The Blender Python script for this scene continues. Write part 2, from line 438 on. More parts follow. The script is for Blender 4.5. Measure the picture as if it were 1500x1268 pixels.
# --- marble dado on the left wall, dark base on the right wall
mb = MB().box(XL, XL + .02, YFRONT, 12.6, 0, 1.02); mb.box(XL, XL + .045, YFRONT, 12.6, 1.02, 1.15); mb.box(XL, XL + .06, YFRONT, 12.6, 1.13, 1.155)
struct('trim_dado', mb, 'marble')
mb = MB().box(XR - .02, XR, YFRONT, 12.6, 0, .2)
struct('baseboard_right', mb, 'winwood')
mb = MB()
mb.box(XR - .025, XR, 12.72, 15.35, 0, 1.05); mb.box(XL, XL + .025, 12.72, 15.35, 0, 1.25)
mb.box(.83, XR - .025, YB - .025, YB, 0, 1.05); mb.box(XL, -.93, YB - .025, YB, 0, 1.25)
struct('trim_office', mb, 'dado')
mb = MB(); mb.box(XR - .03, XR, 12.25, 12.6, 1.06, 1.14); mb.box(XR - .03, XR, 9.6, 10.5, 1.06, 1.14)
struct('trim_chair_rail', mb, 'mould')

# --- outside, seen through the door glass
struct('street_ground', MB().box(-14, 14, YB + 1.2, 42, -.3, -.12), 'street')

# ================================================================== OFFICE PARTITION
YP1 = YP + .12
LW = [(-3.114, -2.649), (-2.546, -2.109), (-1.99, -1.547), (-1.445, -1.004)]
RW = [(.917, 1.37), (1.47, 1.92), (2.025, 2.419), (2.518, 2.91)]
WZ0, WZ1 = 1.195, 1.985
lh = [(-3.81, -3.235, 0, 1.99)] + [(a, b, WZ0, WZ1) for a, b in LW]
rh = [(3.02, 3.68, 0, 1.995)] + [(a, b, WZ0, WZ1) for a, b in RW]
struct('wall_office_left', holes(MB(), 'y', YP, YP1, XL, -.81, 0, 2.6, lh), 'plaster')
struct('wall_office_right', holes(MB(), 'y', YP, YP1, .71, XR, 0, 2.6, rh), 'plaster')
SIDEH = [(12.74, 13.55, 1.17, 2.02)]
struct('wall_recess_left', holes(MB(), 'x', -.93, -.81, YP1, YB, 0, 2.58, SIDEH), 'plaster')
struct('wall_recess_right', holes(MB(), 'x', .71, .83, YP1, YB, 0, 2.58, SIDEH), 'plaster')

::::

=== Task brief ===
Give the listing again, word for word.

=== Exercise result ===
The Blender Python script for this scene continues. Write part 2, from line 438 on. More parts follow. The script is for Blender 4.5. Measure the picture as if it were 1500x1268 pixels.
# --- marble dado on the left wall, dark base on the right wall
mb = MB().box(XL, XL + .02, YFRONT, 12.6, 0, 1.02); mb.box(XL, XL + .045, YFRONT, 12.6, 1.02, 1.15); mb.box(XL, XL + .06, YFRONT, 12.6, 1.13, 1.155)
struct('trim_dado', mb, 'marble')
mb = MB().box(XR - .02, XR, YFRONT, 12.6, 0, .2)
struct('baseboard_right', mb, 'winwood')
mb = MB()
mb.box(XR - .025, XR, 12.72, 15.35, 0, 1.05); mb.box(XL, XL + .025, 12.72, 15.35, 0, 1.25)
mb.box(.83, XR - .025, YB - .025, YB, 0, 1.05); mb.box(XL, -.93, YB - .025, YB, 0, 1.25)
struct('trim_office', mb, 'dado')
mb = MB(); mb.box(XR - .03, XR, 12.25, 12.6, 1.06, 1.14); mb.box(XR - .03, XR, 9.6, 10.5, 1.06, 1.14)
struct('trim_chair_rail', mb, 'mould')

# --- outside, seen through the door glass
struct('street_ground', MB().box(-14, 14, YB + 1.2, 42, -.3, -.12), 'street')

# ================================================================== OFFICE PARTITION
YP1 = YP + .12
LW = [(-3.114, -2.649), (-2.546, -2.109), (-1.99, -1.547), (-1.445, -1.004)]
RW = [(.917, 1.37), (1.47, 1.92), (2.025, 2.419), (2.518, 2.91)]
WZ0, WZ1 = 1.195, 1.985
lh = [(-3.81, -3.235, 0, 1.99)] + [(a, b, WZ0, WZ1) for a, b in LW]
rh = [(3.02, 3.68, 0, 1.995)] + [(a, b, WZ0, WZ1) for a, b in RW]
struct('wall_office_left', holes(MB(), 'y', YP, YP1, XL, -.81, 0, 2.6, lh), 'plaster')
struct('wall_office_right', holes(MB(), 'y', YP, YP1, .71, XR, 0, 2.6, rh), 'plaster')
SIDEH = [(12.74, 13.55, 1.17, 2.02)]
struct('wall_recess_left', holes(MB(), 'x', -.93, -.81, YP1, YB, 0, 2.58, SIDEH), 'plaster')
struct('wall_recess_right', holes(MB(), 'x', .71, .83, YP1, YB, 0, 2.58, SIDEH), 'plaster')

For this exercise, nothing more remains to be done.